Secondary Ready For Terps' Passing Game

Through three games, the numbers certainly look better.

Then again, it was going to be difficult for the West Virginia pass defense to get much worse than it was a year ago when it was just one of three FBS teams to allow more than 300 passing yards per game.

Under new cornerbacks coach Brian Mitchell, the Mountaineer secondary is currently ranked eighth in the country - allowing 136.7 yards per game through the air.

But WVU hasn't faced a passing attack like it is going to see Saturday when it heads to Baltimore to take on Maryland at M&T Bank Stadium.

After William & Mary attempted 27 passes in the season opener Aug. 31, the Mountaineers' next two opponents haven't thrown the ball more than 20 times in a game. Maryland is coming into this week's game averaging 27 passes per game, but the weapons the Terrapins boast in the passing game could be difficult for WVU to handle.

It will offer a good look at where they need to get better before Big 12 Conference play begins.

"We haven't faced a passing attack like this yet," said WVU head coach Dana Holgorsen. "Do we feel better about where we are defensively? Yes, absolutely. Do we have it all figured out? No. Maryland is going to bring some bigger challenges, they have the ability.

"Oklahoma State and Baylor, our next two opponents, are also going to have a lot of ability. So this will be the game where we see where we are at."

Much like West Virginia had with Tavon Austin and Stedman Bailey a year ago, Maryland has a duo of talented receivers who have given defenses fits up to this point in the season in Stefon Diggs and Deon Long.

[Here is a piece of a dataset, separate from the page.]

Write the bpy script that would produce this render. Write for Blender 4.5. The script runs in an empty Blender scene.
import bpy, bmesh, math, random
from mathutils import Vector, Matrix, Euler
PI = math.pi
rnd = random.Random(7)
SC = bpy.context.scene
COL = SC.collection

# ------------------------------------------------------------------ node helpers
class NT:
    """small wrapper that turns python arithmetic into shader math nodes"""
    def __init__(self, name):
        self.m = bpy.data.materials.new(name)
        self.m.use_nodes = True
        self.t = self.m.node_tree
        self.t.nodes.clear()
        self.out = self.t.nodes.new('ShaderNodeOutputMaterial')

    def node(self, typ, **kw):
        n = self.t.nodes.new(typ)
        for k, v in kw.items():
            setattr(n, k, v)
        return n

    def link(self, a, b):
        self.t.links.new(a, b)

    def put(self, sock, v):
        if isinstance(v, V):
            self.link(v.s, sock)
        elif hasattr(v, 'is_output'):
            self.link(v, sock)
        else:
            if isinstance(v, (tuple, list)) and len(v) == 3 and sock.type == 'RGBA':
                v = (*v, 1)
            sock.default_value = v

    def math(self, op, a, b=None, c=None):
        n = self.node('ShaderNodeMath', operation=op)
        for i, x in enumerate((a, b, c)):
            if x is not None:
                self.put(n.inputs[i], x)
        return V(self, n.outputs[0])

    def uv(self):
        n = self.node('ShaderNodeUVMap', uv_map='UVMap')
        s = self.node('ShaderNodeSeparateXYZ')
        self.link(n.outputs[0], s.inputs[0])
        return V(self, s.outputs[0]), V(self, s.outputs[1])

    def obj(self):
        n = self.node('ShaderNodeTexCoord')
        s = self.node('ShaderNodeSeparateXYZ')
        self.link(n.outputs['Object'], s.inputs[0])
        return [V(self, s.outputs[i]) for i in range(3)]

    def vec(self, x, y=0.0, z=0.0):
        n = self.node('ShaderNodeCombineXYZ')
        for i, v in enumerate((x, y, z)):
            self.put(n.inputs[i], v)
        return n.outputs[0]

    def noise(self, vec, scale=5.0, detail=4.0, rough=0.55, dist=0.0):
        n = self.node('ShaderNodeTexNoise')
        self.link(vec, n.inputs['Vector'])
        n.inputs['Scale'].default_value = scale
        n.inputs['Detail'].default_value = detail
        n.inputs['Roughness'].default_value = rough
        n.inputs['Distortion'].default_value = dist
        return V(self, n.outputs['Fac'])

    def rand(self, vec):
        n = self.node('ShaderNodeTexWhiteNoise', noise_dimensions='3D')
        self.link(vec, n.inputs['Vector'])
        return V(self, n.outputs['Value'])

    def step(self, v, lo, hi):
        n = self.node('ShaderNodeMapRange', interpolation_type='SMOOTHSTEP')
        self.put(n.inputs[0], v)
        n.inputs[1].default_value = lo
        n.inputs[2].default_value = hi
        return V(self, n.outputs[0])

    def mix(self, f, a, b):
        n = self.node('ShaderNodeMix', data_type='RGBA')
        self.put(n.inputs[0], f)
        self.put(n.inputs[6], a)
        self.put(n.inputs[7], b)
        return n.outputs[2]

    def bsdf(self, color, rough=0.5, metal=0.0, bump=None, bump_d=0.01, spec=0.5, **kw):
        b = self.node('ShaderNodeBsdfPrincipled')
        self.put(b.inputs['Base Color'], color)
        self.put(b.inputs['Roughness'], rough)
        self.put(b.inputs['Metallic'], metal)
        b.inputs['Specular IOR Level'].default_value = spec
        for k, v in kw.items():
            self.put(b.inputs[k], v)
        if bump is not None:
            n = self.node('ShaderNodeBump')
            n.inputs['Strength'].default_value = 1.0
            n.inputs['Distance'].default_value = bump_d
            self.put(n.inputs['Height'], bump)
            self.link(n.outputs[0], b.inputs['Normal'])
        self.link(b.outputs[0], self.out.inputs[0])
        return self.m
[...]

Diggs and Long have combined to catch 31 passes for 560 yards and four touchdowns.

"They kind of remind me of Sted and Tavon," said defensive coordinator Keith Patterson. "There are a lot of similarities in the way they use them and a lot of similarities in the ways they try to get them the ball. And then when you couple that with (Maryland's) ability to go and run the ball for 225 yards per game with a running quarterback who can run the ball and spread it around, the key is to win third downs and force turnovers."

With all of that talent throughout the Terrapin offense, this will be the first real test to the Mountaineer secondary. Of course, Oklahoma provided challenges but no team on the WVU schedule up to this point has been a proven threat to pass the ball effectively the way Maryland has been so far.

But it's nothing that West Virginia won't be ready for.

"Some of the other teams who haven't threatened us vertically, it is what it is, but this is going to be a test for us," Mitchell said. "Our scheme is a great scheme and you can't isolate one person. You can't isolate a weakness because of the versatility of what we do and the unpredictability of what we're going to give teams."

West Virginia is starting to see that potential it thought it had in the secondary begin to make plays in game situations. And although senior Brodrick Jenkins, one of the more experienced players on the defense heading into the season, is no longer with the team, the Mountaineers still have players they're confident in to make plays. Starting corners Ishmael Banks and Travis Bell have improved every week, according to Mitchell, and freshman Daryl Worley has received widespread praise from the coaching staff.

Add in a healthy Terrell Chestnut and Avery Williams, and the Mountaineers are starting to see the depth they were hoping to have at the start of the year. Now they just have to turn that talent into positive results on the field.

"They're going to throw it. I'm just thinking to myself that I've got to be on point," Banks said. "I can't have no mess-ups, we have to make sure we're doing everything right. It's about getting locked in and ready to go."